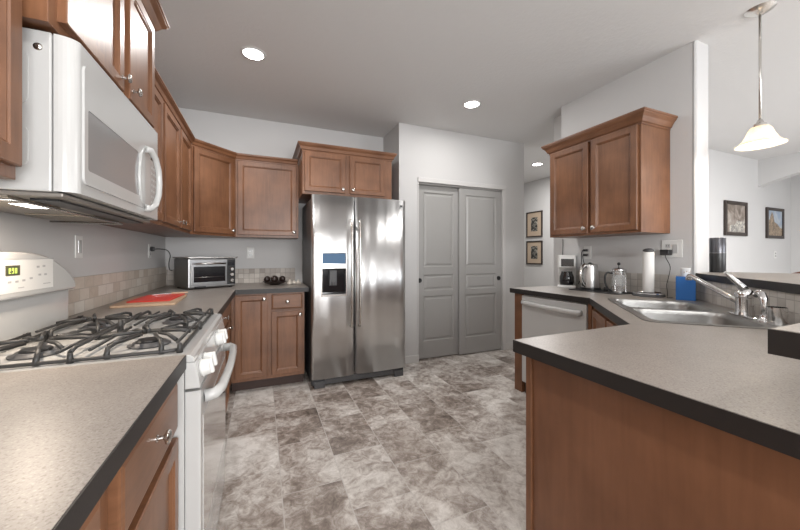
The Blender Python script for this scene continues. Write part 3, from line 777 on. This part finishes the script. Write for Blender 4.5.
MB().tube([(fxm+.002, 1.690, 1.660), (fxm+.004, 1.645, 1.625), (fxm+.006, 1.625, 1.575), (fxm+.006, 1.620, 1.535), (fxm+.006, 1.625, 1.490), (fxm+.004, 1.645, 1.445), (fxm+.002, 1.690, 1.415)], .006, 10).build('handle_recess', 'white', mwd)
mb = MB()
for r_ in range(7):
    for c_ in range(3): mb.box(fxm, fxm+.0012, 1.795+c_*.030, 1.812+c_*.030, 1.445+r_*.026, 1.455+r_*.026)
mb.build('keypad', 'offwhite', mwd)
MB().box(fxm, fxm+.001, 1.79, 1.88, 1.640, 1.662).build('display', 'blackglass', mwd)
lo = MB().lathe([(0, .0012), (.007, .0012), (.008, 0)], (fxm, 1.525, 1.715), 20, 'x').build('badge', 'nickel', mwd)
# underside: vent, filter, lamp
un = MB().box(XL+.01, -.49, MY0+.012, MY1-.02, 1.366, 1.3775, .003).build('underside', 'under', mw)
for y0 in (1.165, 1.64):
    MB().box(-.80, -.60, y0, y0+.24, 1.360, 1.3655).build('grease_filter', 'filter', un)
MB().box(-.67, -.62, 1.30, 1.40, 1.3595, 1.3655, .002).build('lamp_lens', 'hoodlamp', un)
MB().box(-.575, -.515, 1.20, 1.90, 1.3600, 1.3655).build('vent_slot', 'black', un)
mb = MB().tube([(-.835, 1.17, 1.356), (-.60, 1.17, 1.354), (-.585, 1.185, 1.354), (-.585, 1.86, 1.354), (-.60, 1.875, 1.354), (-.835, 1.875, 1.356)], .004, 8)
mb.build('filter_rim', 'nickel', un)
l = area('microwave_hood_lamp', (-.645, 1.35, 1.355), (0, 0, 0), .05, .10, 2.6, (1, .84, .68))

# ------------------------------------------------------------------ refrigerator
fr = thing('refrigerator', 'stainless steel side-by-side refrigerator with ice and water dispenser', 'refrigerator', (.87, 3.4, 0))
FX0, FX1, FY, FZ = .416, 1.333, 3.008, 1.762
MB().box(FX0+.004, FX1-.004, 3.072, 3.80, .02, 1.742, .004).build('body', 'fridge_side', fr)
SPX = .812
def fdoor(x0, x1, hole=None):
    # slightly bowed front
    n = 18; b = bmesh.new(); z0, z1 = .085, FZ
    xs = [x0+(x1-x0)*k/n for k in range(n+1)]
    def yf(x):
        t = 2*(x-x0)/(x1-x0)-1; return FY + .012*abs(t)**6 + .004*t*t
    if hole:
        hx0, hx1, hz0, hz1 = hole
        xs = sorted(set(xs+[hx0, hx1])); xs = [x for x in xs if x in (hx0, hx1) or min(abs(x-hx0), abs(x-hx1)) > .006]; zs = [z0, hz0, hz1, z1]
    else: zs = [z0, z1]
    V = {(i, j): b.verts.new((x, yf(x), z)) for i, x in enumerate(xs) for j, z in enumerate(zs)}
    W = {(i, j): b.verts.new((x, 3.066, z)) for i, x in enumerate(xs) for j, z in enumerate(zs)}
    nx_, nz_ = len(xs)-1, len(zs)-1
    for i in range(nx_):
        for j in range(nz_):
            if hole and j == 1 and hx0-1e-6 <= xs[i] < hx1-1e-6: continue
            f = b.faces.new((V[i, j], V[i+1, j], V[i+1, j+1], V[i, j+1])); f.smooth = True
            b.faces.new((W[i, j], W[i, j+1], W[i+1, j+1], W[i+1, j]))
        b.faces.new((V[i, 0], W[i, 0], W[i+1, 0], V[i+1, 0])); b.faces.new((V[i, nz_], V[i+1, nz_], W[i+1, nz_], W[i, nz_]))
    for j in range(nz_):
        b.faces.new((V[0, j], V[0, j+1], W[0, j+1], W[0, j])); b.faces.new((V[nx_, j], W[nx_, j], W[nx_, j+1], V[nx_, j+1]))
    m_ = MB(); 
    me = bpy.data.meshes.new('t'); bmesh.ops.recalc_face_normals(b, faces=b.faces); b.to_mesh(me); b.free(); m_.bm.from_mesh(me); bpy.data.meshes.remove(me)
    return m_
fd1 = fdoor(FX0, SPX-.004, (.502, .727, .852, 1.235)).build('door', 'steel', fr)
fd2 = fdoor(SPX+.004, FX1).build('door', 'steel', fr)
def fhandle(x, par):
    MB().tube([(x, FY+.008, 1.540), (x, FY-.026, 1.538), (x, FY-.036, 1.51), (x, FY-.042, 1.30), (x, FY-.044, 1.04), (x, FY-.042, .78), (x, FY-.036, .575), (x, FY-.026, .548), (x, FY+.008, .545)], [.012, .012, .0115, .0115, .0115, .0115, .0115, .012, .012], 12).build('handle', 'nickel', par)
fhandle(.772, fd1); fhandle(.850, fd2)
dsp = MB().box(.494, .735, FY-.004, FY+.010, .832, .853, .002).box(.494, .735, FY-.004, FY+.010, 1.232, 1.245, .002).box(.494, .505, FY-.004, FY+.010, .853, 1.232).box(.724, .735, FY-.004, FY+.010, .853, 1.232).box(.505, .724, FY-.004, FY+.010, 1.090, 1.134).build('dispenser_frame', 'nickel', fd1)
MB().box(.509, .720, FY, FY+.012, 1.134, 1.228).build('dispenser_display', 'bluedisp', dsp)
MB().box(.503, .726, FY+.045, FY+.052, .853, 1.090).box(.503, .507, FY+.006, FY+.050, .853, 1.090).box(.722, .726, FY+.006, FY+.050, .853, 1.090).box(.505, .724, FY+.004, FY+.050, .853, .862).build('dispenser_cavity', 'blackglass', dsp)
MB().box(.575, .645, FY+.020, FY+.044, .93, 1.075, .006).lathe([(0, 0), (.02, 0), (.02, .03), (0, .03)], (.61, FY+.028, .935), 16).build('dispenser_paddle', 'fridge_side', dsp)
MB().box(FX0+.01, FX1-.01, 3.045, 3.07, .022, .080, .003).build('kick_grille', 'fridge_side', fr)
for x in (FX0+.02, FX1-.115): MB().box(x, x+.095, 3.020, 3.045, .0, .062, .004).build('roller_cover', 'fridge_side', fr)
for x in (FX0+.05, FX1-.10): MB().box(x, x+.05, 3.70, 3.75, .0, .02).build('foot', 'black', fr)
MB().box(1.275, 1.297, FY-.0005, FY+.004, 1.690, 1.712, .001).build('badge', 'fridge_side', fd2)

# ------------------------------------------------------------------ dishwasher
dw = thing('dishwasher', 'white dishwasher under the far right worktop', 'dishwasher', (2.35, 1.92, 0))
MB().box(2.135, 2.68, 1.612, 2.238, .11, .868).build('body', 'white_matte', dw)
dd = MB().box(2.108, 2.134, 1.614, 2.236, .105, .862, .005).build('door', 'white', dw)
MB().tube([(2.108, 2.205, .803), (2.080, 2.20, .803), (2.068, 2.16, .802), (2.062, 1.92, .800), (2.068, 1.70, .798), (2.080, 1.655, .797), (2.108, 1.65, .797)], [.012, .012, .012, .012, .012, .012, .012], 12, flat=1.6).build('handle', 'white', dd)
MB().box(2.14, 2.64, 1.62, 2.23, 0, .109).build('toe_kick', 'black', dw)
MB().box(2.1072, 2.108, 1.915, 1.925, .833, .839).build('badge', 'offwhite', dd)
fl = MB().box(2.122, 2.14, 1.585, 1.611, .0, .871).build('filler_strip', 'wood', None); tag(fl, 'slim brown filler strip between the dishwasher and the sink cabinet', 'panel')

# ------------------------------------------------------------------ toaster oven
to = thing('toaster_oven', 'stainless toaster oven with dark glass door in the left back corner', 'toaster oven', (-.403, 3.364, ZT), R(28))
# local: x to the left (negative) ; front faces -y
TW, TD, TH = .40, .35, .270
MB(world=False).box(-TW/2, TW/2, 0, TD, .010, TH, .012, 3).build('body', 'steel_dark', to)
for x in (-TW/2+.035, TW/2-.035):
    for y in (.03, TD-.03): MB(world=False).cyl((x, y, 0), (x, y, .012), .016, 16).build('foot', 'black', to)
dr = MB(world=False).box(-TW/2+.022, TW/2-.085, -.014, -.0005, .035, TH-.050, .003).build('door', 'steel_dark', to)
MB(world=False).box(-TW/2+.040, TW/2-.100, -.017, -.0145, .062, TH-.072).build('window', 'blackglass', dr)
mb = MB(world=False); mb.tube([(-TW/2+.05, -.014, TH-.050), (-TW/2+.05, -.045, TH-.046), (TW/2-.110, -.045, TH-.046), (TW/2-.110, -.014, TH-.050)], .008, 10); mb.build('handle', 'nickel', dr)
mb = MB(world=False)
for z in (.105,): mb.tube([(-TW/2+.045, -.0185, z), (TW/2-.105, -.0185, z)], .0015, 6)
mb.build('rack_line', 'nickel', dr)
MB(world=False).box(TW/2-.080, TW/2-.006, -.006, -.0005, .03, TH-.012, .002).build('control_panel', 'black', to)
for z in (.065, .120, .170): MB(world=False).lathe([(0, .022), (.014, .022), (.017, .018), (.019, 0)], (TW/2-.043, -.006, z), 20, '-y').build('control_knob', 'nickel', to)
MB(world=False).box(TW/2-.072, TW/2-.015, -.0075, -.006, .205, .240).build('display', 'blackglass', to)
MB(world=False).box(-TW/2+.05, -TW/2+.14, -.012, .0, .012, .026, .003).build('crumb_tray', 'black', to)
tr = MB(world=False).prism(rrect(-.215, .215, -.015, .345, .02), 0, .006, 'z', .002).prism(rrect(-.220, .220, -.020, .350, .02), .006, .012, 'z', .002).build('baking_tray', 'nickel')
tr.location = (-.403, 3.364, ZT+TH+.001); tr.rotation_euler = (0, 0, R(28)); tag(tr, 'flat metal baking tray lying on top of the toaster oven', 'tray')
cr = MB().tube([(-.845, 3.344, 1.262), (-.80, 3.352, 1.265), (-.76, 3.42, 1.255), (-.765, 3.55, 1.21), (-.79, 3.62, 1.14), (-.79, 3.64, 1.08), (-.765, 3.625, 1.07)], .004, 8, 4).build('cord', 'black', to)
MB().box(-.857, -.832, 3.326, 3.362, 1.245, 1.283, .005).build('plug', 'black', cr)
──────
Written exercise: From the first line above to the line containing "(1, .84, .68))", repeat each line exactly. Pictures stay out.

Complete output:
The Blender Python script for this scene continues. Write part 3, from line 777 on. This part finishes the script. Write for Blender 4.5.
MB().tube([(fxm+.002, 1.690, 1.660), (fxm+.004, 1.645, 1.625), (fxm+.006, 1.625, 1.575), (fxm+.006, 1.620, 1.535), (fxm+.006, 1.625, 1.490), (fxm+.004, 1.645, 1.445), (fxm+.002, 1.690, 1.415)], .006, 10).build('handle_recess', 'white', mwd)
mb = MB()
for r_ in range(7):
    for c_ in range(3): mb.box(fxm, fxm+.0012, 1.795+c_*.030, 1.812+c_*.030, 1.445+r_*.026, 1.455+r_*.026)
mb.build('keypad', 'offwhite', mwd)
MB().box(fxm, fxm+.001, 1.79, 1.88, 1.640, 1.662).build('display', 'blackglass', mwd)
lo = MB().lathe([(0, .0012), (.007, .0012), (.008, 0)], (fxm, 1.525, 1.715), 20, 'x').build('badge', 'nickel', mwd)
# underside: vent, filter, lamp
un = MB().box(XL+.01, -.49, MY0+.012, MY1-.02, 1.366, 1.3775, .003).build('underside', 'under', mw)
for y0 in (1.165, 1.64):
    MB().box(-.80, -.60, y0, y0+.24, 1.360, 1.3655).build('grease_filter', 'filter', un)
MB().box(-.67, -.62, 1.30, 1.40, 1.3595, 1.3655, .002).build('lamp_lens', 'hoodlamp', un)
MB().box(-.575, -.515, 1.20, 1.90, 1.3600, 1.3655).build('vent_slot', 'black', un)
mb = MB().tube([(-.835, 1.17, 1.356), (-.60, 1.17, 1.354), (-.585, 1.185, 1.354), (-.585, 1.86, 1.354), (-.60, 1.875, 1.354), (-.835, 1.875, 1.356)], .004, 8)
mb.build('filter_rim', 'nickel', un)
l = area('microwave_hood_lamp', (-.645, 1.35, 1.355), (0, 0, 0), .05, .10, 2.6, (1, .84, .68))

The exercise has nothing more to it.